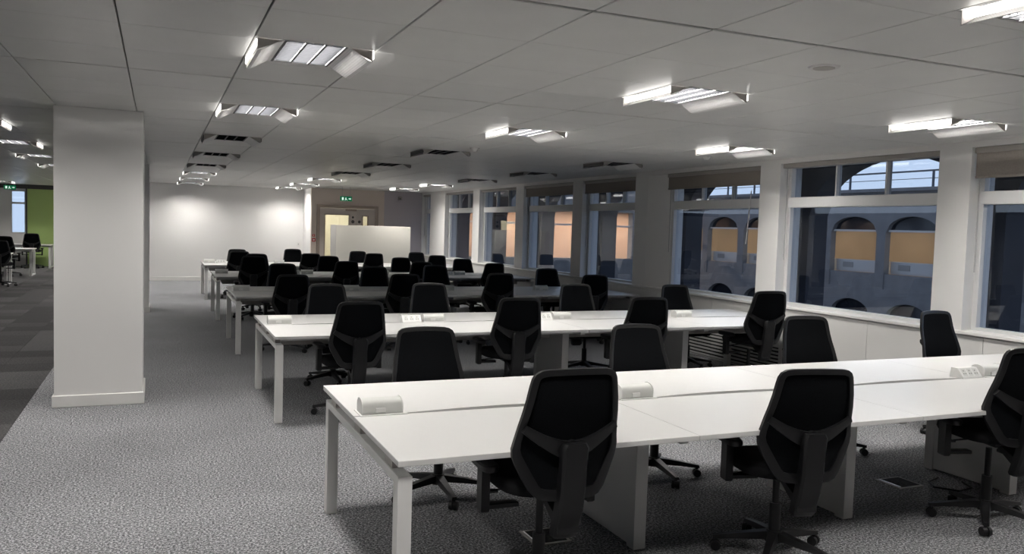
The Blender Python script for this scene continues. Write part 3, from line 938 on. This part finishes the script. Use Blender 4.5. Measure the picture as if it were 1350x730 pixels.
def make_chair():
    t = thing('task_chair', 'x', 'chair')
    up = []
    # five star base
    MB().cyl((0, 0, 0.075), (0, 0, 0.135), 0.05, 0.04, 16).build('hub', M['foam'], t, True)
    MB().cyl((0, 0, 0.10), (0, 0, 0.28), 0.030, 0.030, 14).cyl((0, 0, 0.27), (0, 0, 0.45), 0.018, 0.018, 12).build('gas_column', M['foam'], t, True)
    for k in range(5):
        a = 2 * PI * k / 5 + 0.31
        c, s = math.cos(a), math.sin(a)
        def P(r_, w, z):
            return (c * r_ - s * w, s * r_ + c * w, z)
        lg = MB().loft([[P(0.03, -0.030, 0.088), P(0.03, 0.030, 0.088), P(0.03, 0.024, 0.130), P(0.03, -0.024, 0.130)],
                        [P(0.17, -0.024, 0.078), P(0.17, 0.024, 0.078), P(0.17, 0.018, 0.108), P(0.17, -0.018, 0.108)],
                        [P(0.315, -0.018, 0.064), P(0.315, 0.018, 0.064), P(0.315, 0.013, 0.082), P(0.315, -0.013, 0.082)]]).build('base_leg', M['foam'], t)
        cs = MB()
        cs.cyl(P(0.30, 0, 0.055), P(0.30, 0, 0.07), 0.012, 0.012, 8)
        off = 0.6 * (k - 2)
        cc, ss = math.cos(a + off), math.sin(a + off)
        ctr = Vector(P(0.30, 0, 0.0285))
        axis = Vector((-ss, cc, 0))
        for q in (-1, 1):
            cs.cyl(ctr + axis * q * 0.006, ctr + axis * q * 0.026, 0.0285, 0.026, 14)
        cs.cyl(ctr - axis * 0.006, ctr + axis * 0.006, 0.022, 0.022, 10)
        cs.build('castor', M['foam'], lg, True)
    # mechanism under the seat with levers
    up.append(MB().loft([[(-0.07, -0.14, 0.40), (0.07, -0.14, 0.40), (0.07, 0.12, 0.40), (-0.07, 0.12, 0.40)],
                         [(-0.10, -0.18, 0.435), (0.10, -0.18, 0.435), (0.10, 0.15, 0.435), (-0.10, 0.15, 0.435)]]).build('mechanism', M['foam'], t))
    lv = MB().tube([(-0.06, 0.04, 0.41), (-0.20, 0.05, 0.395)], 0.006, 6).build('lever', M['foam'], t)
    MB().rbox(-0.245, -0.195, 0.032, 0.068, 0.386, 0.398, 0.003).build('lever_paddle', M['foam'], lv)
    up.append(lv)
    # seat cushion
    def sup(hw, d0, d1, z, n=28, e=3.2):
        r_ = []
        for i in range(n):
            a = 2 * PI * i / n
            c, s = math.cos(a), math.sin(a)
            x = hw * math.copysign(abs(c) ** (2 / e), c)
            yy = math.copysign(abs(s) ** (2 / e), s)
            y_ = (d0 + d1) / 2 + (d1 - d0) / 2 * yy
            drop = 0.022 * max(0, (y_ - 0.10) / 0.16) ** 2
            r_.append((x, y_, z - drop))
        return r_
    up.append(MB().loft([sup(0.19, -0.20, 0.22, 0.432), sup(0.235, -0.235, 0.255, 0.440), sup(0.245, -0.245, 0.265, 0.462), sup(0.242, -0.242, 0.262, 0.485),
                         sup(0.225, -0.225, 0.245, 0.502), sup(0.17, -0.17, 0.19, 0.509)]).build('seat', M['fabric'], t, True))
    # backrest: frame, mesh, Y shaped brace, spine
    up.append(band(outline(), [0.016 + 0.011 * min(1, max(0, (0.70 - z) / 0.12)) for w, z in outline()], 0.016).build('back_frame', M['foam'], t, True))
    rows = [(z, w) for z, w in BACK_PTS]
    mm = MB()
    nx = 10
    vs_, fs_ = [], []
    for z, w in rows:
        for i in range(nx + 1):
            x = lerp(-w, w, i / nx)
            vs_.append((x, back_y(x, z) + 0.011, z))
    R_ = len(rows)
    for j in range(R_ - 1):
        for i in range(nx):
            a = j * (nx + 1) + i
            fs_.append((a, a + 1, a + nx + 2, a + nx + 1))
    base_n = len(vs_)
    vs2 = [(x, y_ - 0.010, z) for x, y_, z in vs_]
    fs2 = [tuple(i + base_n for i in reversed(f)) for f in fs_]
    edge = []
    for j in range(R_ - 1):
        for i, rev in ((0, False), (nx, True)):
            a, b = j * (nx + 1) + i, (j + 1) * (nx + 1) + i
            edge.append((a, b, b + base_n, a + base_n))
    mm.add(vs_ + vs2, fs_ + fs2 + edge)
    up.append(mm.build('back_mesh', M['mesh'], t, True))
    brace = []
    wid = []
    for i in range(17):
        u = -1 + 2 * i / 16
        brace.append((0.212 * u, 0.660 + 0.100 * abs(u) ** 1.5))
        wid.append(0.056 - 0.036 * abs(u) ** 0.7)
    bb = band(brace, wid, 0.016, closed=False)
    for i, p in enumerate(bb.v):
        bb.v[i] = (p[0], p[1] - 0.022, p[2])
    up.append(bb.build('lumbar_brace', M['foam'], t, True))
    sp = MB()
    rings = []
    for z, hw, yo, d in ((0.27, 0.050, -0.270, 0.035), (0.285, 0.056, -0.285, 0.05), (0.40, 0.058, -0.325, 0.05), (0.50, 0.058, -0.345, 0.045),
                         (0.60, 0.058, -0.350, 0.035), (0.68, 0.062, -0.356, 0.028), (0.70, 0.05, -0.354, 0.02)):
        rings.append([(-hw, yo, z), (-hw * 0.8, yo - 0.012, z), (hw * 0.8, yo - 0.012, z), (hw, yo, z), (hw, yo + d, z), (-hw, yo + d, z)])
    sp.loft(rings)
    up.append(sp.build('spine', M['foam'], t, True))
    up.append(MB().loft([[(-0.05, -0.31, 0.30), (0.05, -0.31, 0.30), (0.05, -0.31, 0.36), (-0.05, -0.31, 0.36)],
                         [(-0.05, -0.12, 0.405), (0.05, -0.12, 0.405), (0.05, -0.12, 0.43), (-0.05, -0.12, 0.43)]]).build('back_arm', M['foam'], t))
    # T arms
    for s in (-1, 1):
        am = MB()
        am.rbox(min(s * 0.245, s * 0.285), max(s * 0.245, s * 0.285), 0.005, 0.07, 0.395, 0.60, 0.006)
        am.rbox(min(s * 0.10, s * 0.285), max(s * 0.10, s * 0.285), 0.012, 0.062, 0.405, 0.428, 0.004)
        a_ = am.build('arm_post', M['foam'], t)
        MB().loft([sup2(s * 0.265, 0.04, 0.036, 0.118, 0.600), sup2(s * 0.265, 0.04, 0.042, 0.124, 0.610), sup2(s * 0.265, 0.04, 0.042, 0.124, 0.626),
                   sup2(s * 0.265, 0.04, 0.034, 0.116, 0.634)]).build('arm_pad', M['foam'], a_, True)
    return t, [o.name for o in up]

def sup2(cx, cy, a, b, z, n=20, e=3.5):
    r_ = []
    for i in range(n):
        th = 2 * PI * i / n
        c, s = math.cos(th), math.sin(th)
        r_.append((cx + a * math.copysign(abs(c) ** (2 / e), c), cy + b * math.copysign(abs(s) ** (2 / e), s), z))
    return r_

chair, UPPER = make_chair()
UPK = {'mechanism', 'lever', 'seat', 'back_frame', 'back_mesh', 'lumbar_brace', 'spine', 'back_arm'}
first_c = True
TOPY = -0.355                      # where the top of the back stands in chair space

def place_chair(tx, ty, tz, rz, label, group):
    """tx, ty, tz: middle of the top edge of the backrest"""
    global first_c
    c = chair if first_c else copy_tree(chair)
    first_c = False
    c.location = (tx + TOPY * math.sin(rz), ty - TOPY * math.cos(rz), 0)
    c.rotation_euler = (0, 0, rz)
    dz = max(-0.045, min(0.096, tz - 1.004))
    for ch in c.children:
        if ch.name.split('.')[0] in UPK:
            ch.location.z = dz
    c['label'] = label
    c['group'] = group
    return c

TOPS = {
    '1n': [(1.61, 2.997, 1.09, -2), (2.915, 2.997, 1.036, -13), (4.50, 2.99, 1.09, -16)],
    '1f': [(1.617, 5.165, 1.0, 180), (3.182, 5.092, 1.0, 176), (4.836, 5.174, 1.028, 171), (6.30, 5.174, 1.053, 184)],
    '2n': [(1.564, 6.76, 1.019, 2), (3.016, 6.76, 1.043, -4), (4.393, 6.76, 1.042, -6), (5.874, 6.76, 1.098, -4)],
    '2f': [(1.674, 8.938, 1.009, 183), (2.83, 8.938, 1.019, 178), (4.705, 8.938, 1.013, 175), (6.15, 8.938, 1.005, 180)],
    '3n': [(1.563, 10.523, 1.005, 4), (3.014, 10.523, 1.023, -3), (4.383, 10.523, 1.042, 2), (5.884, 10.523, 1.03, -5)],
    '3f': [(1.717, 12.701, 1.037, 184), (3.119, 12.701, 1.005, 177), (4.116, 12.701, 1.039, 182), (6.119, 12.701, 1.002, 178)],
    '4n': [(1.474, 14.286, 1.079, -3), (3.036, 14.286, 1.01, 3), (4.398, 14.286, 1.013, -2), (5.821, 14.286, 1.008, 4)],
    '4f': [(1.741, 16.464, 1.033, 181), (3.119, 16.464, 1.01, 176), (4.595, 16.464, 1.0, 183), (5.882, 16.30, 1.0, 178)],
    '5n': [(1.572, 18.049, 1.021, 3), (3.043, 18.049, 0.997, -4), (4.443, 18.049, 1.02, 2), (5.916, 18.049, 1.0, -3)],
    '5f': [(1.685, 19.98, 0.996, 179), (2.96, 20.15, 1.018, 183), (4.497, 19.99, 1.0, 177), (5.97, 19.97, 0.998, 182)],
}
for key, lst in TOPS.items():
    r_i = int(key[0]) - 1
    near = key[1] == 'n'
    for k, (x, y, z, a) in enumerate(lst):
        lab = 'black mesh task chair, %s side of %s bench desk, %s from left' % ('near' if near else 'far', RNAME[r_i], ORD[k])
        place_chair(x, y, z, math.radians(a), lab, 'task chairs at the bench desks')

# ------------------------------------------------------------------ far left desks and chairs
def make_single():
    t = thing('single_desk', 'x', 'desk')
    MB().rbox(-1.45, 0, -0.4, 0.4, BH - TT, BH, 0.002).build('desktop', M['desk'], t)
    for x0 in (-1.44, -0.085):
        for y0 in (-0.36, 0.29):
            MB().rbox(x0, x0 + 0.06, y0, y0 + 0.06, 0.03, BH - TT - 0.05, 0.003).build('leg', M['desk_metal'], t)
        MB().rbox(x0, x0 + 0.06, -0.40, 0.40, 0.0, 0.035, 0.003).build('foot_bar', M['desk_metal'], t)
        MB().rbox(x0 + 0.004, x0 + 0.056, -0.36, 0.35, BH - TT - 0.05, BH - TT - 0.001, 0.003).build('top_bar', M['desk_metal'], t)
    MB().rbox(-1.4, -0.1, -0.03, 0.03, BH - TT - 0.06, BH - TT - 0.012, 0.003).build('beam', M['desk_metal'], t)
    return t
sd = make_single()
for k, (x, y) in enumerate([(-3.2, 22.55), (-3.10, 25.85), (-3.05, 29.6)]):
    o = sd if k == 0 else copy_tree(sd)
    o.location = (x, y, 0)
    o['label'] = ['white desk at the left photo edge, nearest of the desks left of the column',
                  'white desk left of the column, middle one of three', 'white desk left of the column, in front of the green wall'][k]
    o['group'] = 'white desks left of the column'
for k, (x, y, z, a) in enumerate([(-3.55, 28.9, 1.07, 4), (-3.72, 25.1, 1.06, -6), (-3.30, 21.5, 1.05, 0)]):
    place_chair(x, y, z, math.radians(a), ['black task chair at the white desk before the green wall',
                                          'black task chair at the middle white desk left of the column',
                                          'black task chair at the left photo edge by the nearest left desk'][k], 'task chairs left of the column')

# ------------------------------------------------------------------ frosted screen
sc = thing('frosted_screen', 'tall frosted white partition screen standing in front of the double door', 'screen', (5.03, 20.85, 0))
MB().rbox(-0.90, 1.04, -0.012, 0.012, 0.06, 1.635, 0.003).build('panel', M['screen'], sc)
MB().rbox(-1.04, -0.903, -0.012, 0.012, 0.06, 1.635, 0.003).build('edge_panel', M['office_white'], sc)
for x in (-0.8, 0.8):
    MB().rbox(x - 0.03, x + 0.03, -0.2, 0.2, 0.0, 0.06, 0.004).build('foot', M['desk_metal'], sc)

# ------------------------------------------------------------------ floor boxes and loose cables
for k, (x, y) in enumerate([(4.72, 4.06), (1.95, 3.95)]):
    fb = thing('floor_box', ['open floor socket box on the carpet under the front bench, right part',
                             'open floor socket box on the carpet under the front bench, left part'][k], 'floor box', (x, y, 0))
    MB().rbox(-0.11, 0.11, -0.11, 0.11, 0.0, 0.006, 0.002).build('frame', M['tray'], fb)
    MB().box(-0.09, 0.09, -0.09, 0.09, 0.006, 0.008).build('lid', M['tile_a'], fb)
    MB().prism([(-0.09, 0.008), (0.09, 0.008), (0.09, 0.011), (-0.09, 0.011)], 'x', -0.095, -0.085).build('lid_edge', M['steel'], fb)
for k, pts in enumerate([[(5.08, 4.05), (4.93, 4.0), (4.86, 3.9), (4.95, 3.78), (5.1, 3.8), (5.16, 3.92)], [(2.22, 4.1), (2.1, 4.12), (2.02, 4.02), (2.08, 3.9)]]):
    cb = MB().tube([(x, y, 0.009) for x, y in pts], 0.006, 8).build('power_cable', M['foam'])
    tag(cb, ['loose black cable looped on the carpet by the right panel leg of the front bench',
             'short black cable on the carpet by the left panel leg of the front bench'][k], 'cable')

▬▬▬▬▬▬

*Stated exercise*.
All lines above with "from" in them should be returned.

*Problem solution*.
The Blender Python script for this scene continues. Write part 3, from line 938 on. This part finishes the script. Use Blender 4.5. Measure the picture as if it were 1350x730 pixels.
        lab = 'black mesh task chair, %s side of %s bench desk, %s from left' % ('near' if near else 'far', RNAME[r_i], ORD[k])